Back to Taos!!

Taos calls me back again and again. I lived near there for most of a decade and never tired of visiting and hiking nearby. I now teach there several times a year and next week I get to go back again. I’m teaching for Taos Wools Festival which happens October 6 and 7. My class is earlier in the week (I can sneak one more person in if you want to come!).

Taos Wools Festival is a brand new festival. I know you’ve heard of Taos Wool Festival and I’ve posted about it many times in the past. That festival was moved to Santa Fe last year and renamed Mountain and Valley Wool Festival. There were many political reasons the festival was moved and I only know a few of them. But Taos does need the tourist traffic from this festival so Joe Barry who owns Taos Wools has started a new event and named it after his business, Taos Wools.

You can find out more about the event at https://taoswoolsfestival.com/. There will be a wonderful art show with three tapestry weavers from the area, a lot of other art in a wide variety of media, and a wonderful list of vendors and fun mostly on Saturday, October 7th. I hope to see you there!

Tapestry in Taos workshop

Sal helping me take photos of the samples for the Taos class. She would not let me put the tapestry on the deck wood (my default quick photo spot), so this is what we get this time around!

I’m excited to teach a group of students using Taos Wools churro yarn. This yarn is so full of the spirit of northern New Mexico. I swear it speaks to you as you’re weaving. I don’t know if that is because the wool comes from local flocks, the care Joe Barry puts into hand-dyeing it in small batches, or the long-staple wool fibers themselves, but it is addictive.

In the class I’ll be challenging the students to weave a memory of Taos or something inspired by the area. I’ve been weaving samples for the class this summer and really enjoying the feel of the weft yarn along with the wool warp we’ll be using in the class. I use two strands of this chica-weight yarn at 8 epi on a 2-ply wool warp.

Did I mention that this yarn is hand-dyed? This is the only yarn I know of that you can order online that is carefully hand-dyed using the same sort of dye processes I use for my tapestry yarn. Joe has a great Instagram feed where he often posts photos of his dyeing in progress so you can see the careful work that goes into making this yarn. Perhaps that love is what makes it so special after all!

Three Weavers

Joan Potter Loveless’ book Three Weavers is a wonderful look at Taos and tapestry weaving. Written in the 1990s and published by the University of New Mexico Press, she recounts the weaving stories of herself and two friends, Rachel Brown and Kristina Wilson. These women made a big impact on the world of fiber in this part of the USA. Taos Wools Festival’s gallery show is modeled loosely on this older collaboration between fiber artists in Taos.

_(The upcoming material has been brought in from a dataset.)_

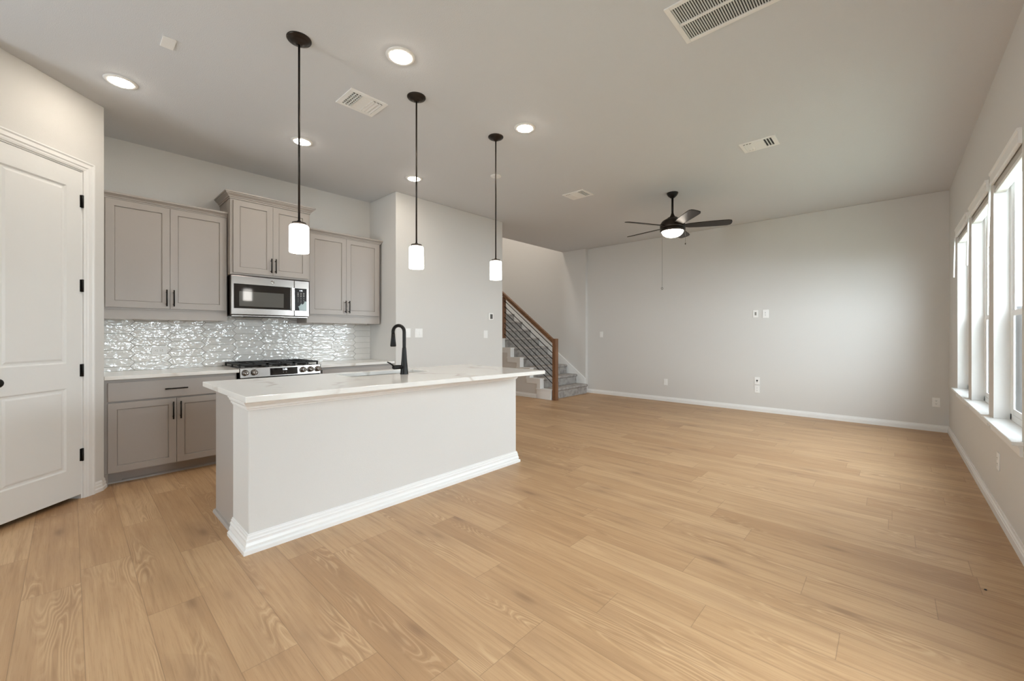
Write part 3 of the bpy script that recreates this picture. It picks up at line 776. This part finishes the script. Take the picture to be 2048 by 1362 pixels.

You may recognize the name Rachel Brown. She wrote The Weaving, Spinning, and Dyeing Book which is a classic book on these subjects. She also ran Weaving Southwest for decades and then passed the shop on to her granddaughter, Teresa Loveless.

The quote below from the beginning of the book is about that moment when you rise out of the canyon on the road from Santa Fe and see the Taos valley for the first time. Maybe you’ve experienced this yourself.

Circling the valley a great sagebrush plain flowed on and on to the far horizon, where it was rimmed by other mountain ranges so far away that they appeared to be featureless cutouts of pale blue silk. This desert floor, which at first seemed to be flat, gradually as we looked became a flowing surface of slightest undulations, cloud shadows moving over it like enormous birds; then finally we saw the canyon of the Rio Grande as an intermittent slash across it from north to south, sometimes invisible and then, with a jog that threw shadow on a cut edge, appearing again. Here and there rose single low mountains, flared out where their evergreens met the desert floor and rising to single peaks or knobs like long-extinct volcanoes, which we later learned they indeed were.